Google Home Bilingual Support

Google Home Bilingual Support Now Available

Google announced in February that Google Assistant would understand 30 languages before year end it would this year offer simultaneous multilingual support from a single device. In that announcement, the company said that multilingual support would be limited to English, French and German. However, as Google began rolling the feature over the last few days, two things became clear: you can only use two languages simultaneously, but you can choose any other language that Google Assistant supports. The feature is supported by both Google Assistant on a mobile device and Google Home.

Tobias Goebel is a computational linguist by training and currently is vice president of product marketing at Sparkcentral. He took a few moments to capture his testing of the new bilingual feature on Google Home and shared it with Voicebot.

Google Home Bilingual Option is a Meaningful Differentiator

In the video you can see Mr. Goebel starting in English and then asking another question in German and Google Home responds correctly. It even maintains context across languages treating it as a single session. However, continued conversation does not appear to function in the second language. It is not clear whether that is a limitation of having a second language or if it is driven be the fact that Google has only announced continued conversation for English. When other languages launch continued conversation, it would make sense that it would appear in a bilingual configuration as well. When asked whether he believed bilingual features would be a positive differentiator for Google, Goebel responded:

“Smart assistants at home are becoming an integral part of family life, and there’s probably nothing worse than being excluded from something in a group or family setting.

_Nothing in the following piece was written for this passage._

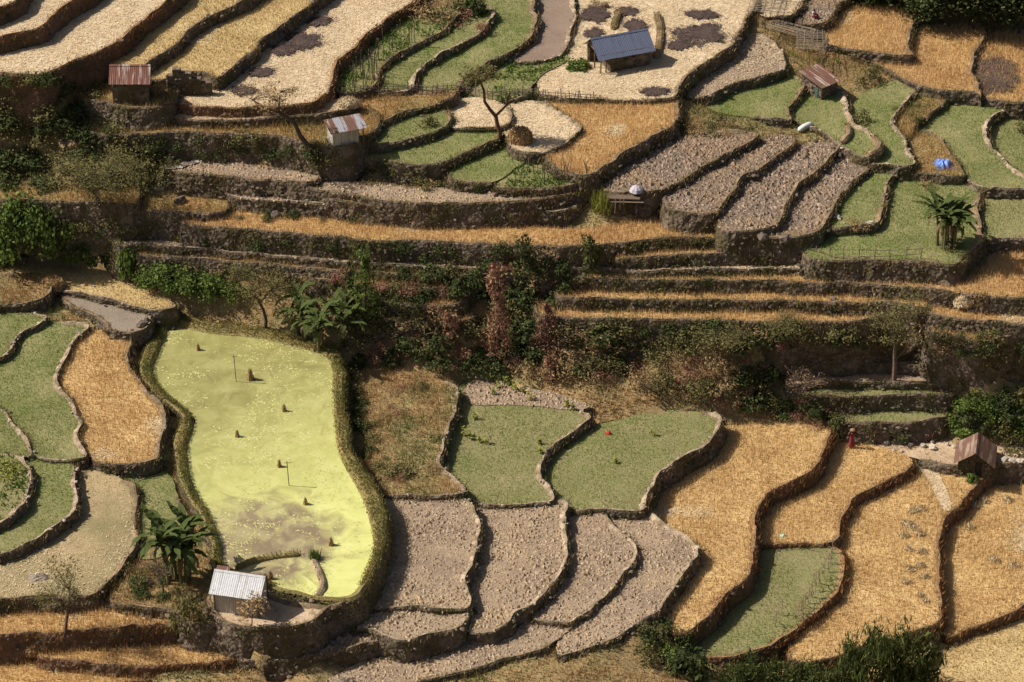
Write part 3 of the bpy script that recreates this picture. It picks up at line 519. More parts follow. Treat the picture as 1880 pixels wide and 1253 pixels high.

This new feature lets your non-native speaker family members participate, which further opens the device up for more groups of people. Not everyone will have the patience of Grandma Goo Goo. Besides that, it’s very cool to see it working across two languages, and the coolness factor alone definitely plays a role in the perception of this technology. Bilingual families are in the double digits across many countries, so yes, I expect this to very much be a decisive purchase factor.”

Data backs up Goebel’s assertion. U.S. Census Bureau reported in 2017 that 21.6% of U.S. residents speak a language other than English while at home. An EU study from 2012 found that 54% of European residents claim to be either bilingual or multilingual. Google’s official video related to bilingual support reinforces this point that it provides added value for families.

The Technical Complexity is Significant

Bilingual support could become an important differentiator for Google in the U.S., Europe and elsewhere if not matched by Alexa and Siri. And, this feature may not be very easy for Google’s key competitors to replicate. Mr. Goebel also commented about about the technical complexity associated with this type of feature:

“It’s for sure impressive to see Google Home working so well in bilingual interactions if you think about the computational resources needed to pull it off such as running the audio input by two pre-selected acoustic models versus just one without any impact on the responsiveness of the system. However, with any technology that mimics human behavior, consistency is key, as we are used to expecting consistent behavior from other humans. With how they implemented it, though, there are nuances that introduce inconsistency to the UX. For example, the inability to use the ‘continuous conversation’ feature for the second language while it does work for English, or the fact that when starting with English it does listen for follow-up commands, but that follow-up command can then not be in the second language.”

Google Assistant and Amazon Alexa both support many languages. Users have for some time been able to switch to another language as the default on their device. However, this is the first example of using two languages simultaneously. If you want your voice assistant to be more humanlike, then understanding multiple languages without having to change the default is a step in the right direction.

To enable bilingual support, go into your Google Assistant app and select the compass icon that takes you to the Explore screen. Then touch the three dots in the upper right. From there choose settings > preferences > Assistant language > Add a language. Then select the second language you would like your Google Assistant and Google Home to support.